___ Dataset extract

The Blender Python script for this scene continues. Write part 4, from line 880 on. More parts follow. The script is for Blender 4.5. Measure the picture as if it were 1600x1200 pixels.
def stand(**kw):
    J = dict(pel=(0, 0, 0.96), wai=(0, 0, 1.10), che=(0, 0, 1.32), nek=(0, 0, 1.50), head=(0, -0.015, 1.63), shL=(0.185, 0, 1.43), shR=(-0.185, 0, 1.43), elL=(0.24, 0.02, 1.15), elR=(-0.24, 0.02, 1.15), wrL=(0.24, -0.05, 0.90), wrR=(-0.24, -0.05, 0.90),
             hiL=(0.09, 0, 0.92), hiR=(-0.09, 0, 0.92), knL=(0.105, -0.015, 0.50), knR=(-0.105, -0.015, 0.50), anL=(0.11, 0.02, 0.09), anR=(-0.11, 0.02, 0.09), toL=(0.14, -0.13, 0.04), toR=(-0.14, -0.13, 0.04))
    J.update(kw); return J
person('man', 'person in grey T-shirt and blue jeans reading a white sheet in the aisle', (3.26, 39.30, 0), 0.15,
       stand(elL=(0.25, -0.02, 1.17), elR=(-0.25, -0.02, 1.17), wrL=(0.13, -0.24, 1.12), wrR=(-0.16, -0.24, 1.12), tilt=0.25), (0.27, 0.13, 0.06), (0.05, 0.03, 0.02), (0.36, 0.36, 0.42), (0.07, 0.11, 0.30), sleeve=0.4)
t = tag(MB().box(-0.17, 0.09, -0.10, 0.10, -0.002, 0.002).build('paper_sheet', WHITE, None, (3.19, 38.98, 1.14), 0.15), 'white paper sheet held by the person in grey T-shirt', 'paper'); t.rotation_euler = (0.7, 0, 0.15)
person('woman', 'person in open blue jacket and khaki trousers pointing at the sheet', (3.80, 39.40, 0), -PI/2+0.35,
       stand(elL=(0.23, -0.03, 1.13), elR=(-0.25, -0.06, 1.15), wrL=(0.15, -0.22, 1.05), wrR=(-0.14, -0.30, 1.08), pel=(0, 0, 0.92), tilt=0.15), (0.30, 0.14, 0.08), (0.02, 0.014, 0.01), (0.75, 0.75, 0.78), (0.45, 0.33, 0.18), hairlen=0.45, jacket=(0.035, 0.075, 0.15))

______

Every line of the data above should be reproduced word for word.

Result for this task:
The Blender Python script for this scene continues. Write part 4, from line 880 on. More parts follow. The script is for Blender 4.5. Measure the picture as if it were 1600x1200 pixels.
def stand(**kw):
    J = dict(pel=(0, 0, 0.96), wai=(0, 0, 1.10), che=(0, 0, 1.32), nek=(0, 0, 1.50), head=(0, -0.015, 1.63), shL=(0.185, 0, 1.43), shR=(-0.185, 0, 1.43), elL=(0.24, 0.02, 1.15), elR=(-0.24, 0.02, 1.15), wrL=(0.24, -0.05, 0.90), wrR=(-0.24, -0.05, 0.90),
             hiL=(0.09, 0, 0.92), hiR=(-0.09, 0, 0.92), knL=(0.105, -0.015, 0.50), knR=(-0.105, -0.015, 0.50), anL=(0.11, 0.02, 0.09), anR=(-0.11, 0.02, 0.09), toL=(0.14, -0.13, 0.04), toR=(-0.14, -0.13, 0.04))
    J.update(kw); return J
person('man', 'person in grey T-shirt and blue jeans reading a white sheet in the aisle', (3.26, 39.30, 0), 0.15,
       stand(elL=(0.25, -0.02, 1.17), elR=(-0.25, -0.02, 1.17), wrL=(0.13, -0.24, 1.12), wrR=(-0.16, -0.24, 1.12), tilt=0.25), (0.27, 0.13, 0.06), (0.05, 0.03, 0.02), (0.36, 0.36, 0.42), (0.07, 0.11, 0.30), sleeve=0.4)
t = tag(MB().box(-0.17, 0.09, -0.10, 0.10, -0.002, 0.002).build('paper_sheet', WHITE, None, (3.19, 38.98, 1.14), 0.15), 'white paper sheet held by the person in grey T-shirt', 'paper'); t.rotation_euler = (0.7, 0, 0.15)
person('woman', 'person in open blue jacket and khaki trousers pointing at the sheet', (3.80, 39.40, 0), -PI/2+0.35,
       stand(elL=(0.23, -0.03, 1.13), elR=(-0.25, -0.06, 1.15), wrL=(0.15, -0.22, 1.05), wrR=(-0.14, -0.30, 1.08), pel=(0, 0, 0.92), tilt=0.15), (0.30, 0.14, 0.08), (0.02, 0.014, 0.01), (0.75, 0.75, 0.78), (0.45, 0.33, 0.18), hairlen=0.45, jacket=(0.035, 0.075, 0.15))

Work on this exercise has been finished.